Lyre’s Italian Orange is in the spirit of Campari, but much less bitter and heavy, a drier balance of blood orange and maraschino that can also be used as an orange liqueur substitute.

As bitters are indispensable to any cocktail bar, so too Stirrings Blood Orange Bitters should be an essential part of a home mocktail bar.

Less intense than standard bitters like Angostura or Regan’s Orange Bitters, Stirrings walks the line between being a true mixer and a dash-at-a-time accent to a drink.

Add up to an ounce at a time to a NAgroni-type mocktail or combine with club soda and a spirit like Seedlip (or just muddled fruit) for a refreshing highball.
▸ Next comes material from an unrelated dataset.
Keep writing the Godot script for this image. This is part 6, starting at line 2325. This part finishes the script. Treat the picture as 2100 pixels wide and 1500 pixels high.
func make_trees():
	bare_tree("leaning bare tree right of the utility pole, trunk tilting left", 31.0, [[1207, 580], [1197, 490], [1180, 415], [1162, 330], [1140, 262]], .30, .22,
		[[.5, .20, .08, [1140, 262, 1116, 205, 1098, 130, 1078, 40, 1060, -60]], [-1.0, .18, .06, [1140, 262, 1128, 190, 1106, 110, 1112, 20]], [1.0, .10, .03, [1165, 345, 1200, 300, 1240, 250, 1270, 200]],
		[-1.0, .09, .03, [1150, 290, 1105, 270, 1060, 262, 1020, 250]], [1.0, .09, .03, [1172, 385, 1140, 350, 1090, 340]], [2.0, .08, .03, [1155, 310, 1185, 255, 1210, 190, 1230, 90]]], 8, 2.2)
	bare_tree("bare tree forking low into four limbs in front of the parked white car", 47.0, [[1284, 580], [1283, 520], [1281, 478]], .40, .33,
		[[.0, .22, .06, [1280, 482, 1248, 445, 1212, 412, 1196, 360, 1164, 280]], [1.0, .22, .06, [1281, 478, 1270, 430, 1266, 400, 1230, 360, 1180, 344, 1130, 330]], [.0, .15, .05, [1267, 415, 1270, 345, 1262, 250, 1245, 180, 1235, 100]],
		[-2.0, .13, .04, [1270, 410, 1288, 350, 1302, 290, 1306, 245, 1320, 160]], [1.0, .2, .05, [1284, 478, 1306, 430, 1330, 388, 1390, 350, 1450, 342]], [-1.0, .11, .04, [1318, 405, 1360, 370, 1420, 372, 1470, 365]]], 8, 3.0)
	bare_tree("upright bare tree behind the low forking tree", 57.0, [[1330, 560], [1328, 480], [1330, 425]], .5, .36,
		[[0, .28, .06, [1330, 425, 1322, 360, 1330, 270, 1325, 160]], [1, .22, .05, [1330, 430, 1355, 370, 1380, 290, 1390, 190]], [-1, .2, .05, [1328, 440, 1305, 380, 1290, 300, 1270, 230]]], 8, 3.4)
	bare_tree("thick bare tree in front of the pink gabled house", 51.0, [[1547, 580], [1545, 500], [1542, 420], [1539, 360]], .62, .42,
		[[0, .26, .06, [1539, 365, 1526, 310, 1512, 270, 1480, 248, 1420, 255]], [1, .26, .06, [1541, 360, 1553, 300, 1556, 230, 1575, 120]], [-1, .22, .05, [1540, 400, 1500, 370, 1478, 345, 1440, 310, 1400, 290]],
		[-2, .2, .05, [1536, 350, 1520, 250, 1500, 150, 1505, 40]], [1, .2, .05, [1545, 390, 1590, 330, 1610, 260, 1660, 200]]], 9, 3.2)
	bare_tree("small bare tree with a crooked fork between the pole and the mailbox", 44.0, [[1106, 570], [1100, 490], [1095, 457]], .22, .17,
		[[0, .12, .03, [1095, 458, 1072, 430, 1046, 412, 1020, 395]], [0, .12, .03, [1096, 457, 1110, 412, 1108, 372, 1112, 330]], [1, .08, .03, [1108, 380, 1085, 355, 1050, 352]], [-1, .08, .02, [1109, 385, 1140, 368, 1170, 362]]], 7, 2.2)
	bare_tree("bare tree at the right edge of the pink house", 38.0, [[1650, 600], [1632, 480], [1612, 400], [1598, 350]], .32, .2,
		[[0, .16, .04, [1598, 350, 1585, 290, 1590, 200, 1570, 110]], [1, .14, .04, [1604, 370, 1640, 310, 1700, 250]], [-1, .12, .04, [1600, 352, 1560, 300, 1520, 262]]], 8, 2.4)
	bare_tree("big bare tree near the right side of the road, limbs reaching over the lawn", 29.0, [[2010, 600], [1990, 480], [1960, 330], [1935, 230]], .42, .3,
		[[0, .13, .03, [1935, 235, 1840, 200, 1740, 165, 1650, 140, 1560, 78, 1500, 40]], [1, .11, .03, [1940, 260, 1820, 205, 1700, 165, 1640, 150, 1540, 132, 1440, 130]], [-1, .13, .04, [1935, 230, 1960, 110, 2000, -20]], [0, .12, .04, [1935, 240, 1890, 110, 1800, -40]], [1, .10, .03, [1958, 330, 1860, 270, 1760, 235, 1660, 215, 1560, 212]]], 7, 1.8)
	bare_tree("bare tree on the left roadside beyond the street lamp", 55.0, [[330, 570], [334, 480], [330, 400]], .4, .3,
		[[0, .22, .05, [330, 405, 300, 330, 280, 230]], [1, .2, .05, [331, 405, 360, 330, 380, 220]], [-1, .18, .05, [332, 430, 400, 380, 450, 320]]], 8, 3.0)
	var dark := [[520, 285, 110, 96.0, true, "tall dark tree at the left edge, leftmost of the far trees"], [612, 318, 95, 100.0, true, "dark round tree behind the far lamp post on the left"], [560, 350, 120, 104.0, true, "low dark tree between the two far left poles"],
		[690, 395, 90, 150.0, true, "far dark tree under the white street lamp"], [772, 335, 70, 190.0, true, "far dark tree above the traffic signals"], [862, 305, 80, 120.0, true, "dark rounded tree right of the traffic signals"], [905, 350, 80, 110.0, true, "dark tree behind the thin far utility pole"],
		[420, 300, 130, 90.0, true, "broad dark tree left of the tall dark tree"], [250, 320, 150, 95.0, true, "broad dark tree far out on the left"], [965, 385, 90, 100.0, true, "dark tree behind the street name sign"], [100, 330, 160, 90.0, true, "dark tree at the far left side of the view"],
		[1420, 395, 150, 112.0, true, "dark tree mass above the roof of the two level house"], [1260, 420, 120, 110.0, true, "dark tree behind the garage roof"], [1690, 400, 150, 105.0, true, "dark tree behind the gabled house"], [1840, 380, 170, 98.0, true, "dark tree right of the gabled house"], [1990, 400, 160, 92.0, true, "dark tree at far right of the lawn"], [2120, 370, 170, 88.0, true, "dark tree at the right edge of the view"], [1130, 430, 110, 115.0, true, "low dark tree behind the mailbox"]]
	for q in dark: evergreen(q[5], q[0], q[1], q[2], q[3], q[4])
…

Curious Elixirs (all five recipes/bottlings) are closer to pre-mixed cocktails than substitutes for individual spirits or vermouths. While they work best on their own, they can also be mixed with other spirits.

The No. 1 is similar to a Negroni, blood-red and bitten by bitter orange, while No. 3 is like a Cucumber Collins, lighter and brighter.

They don’t have the “burn” or any other finish akin to alcohol, which may be their one downside: They simply dissipate too quickly, though they’re certainly enjoyable in the passing.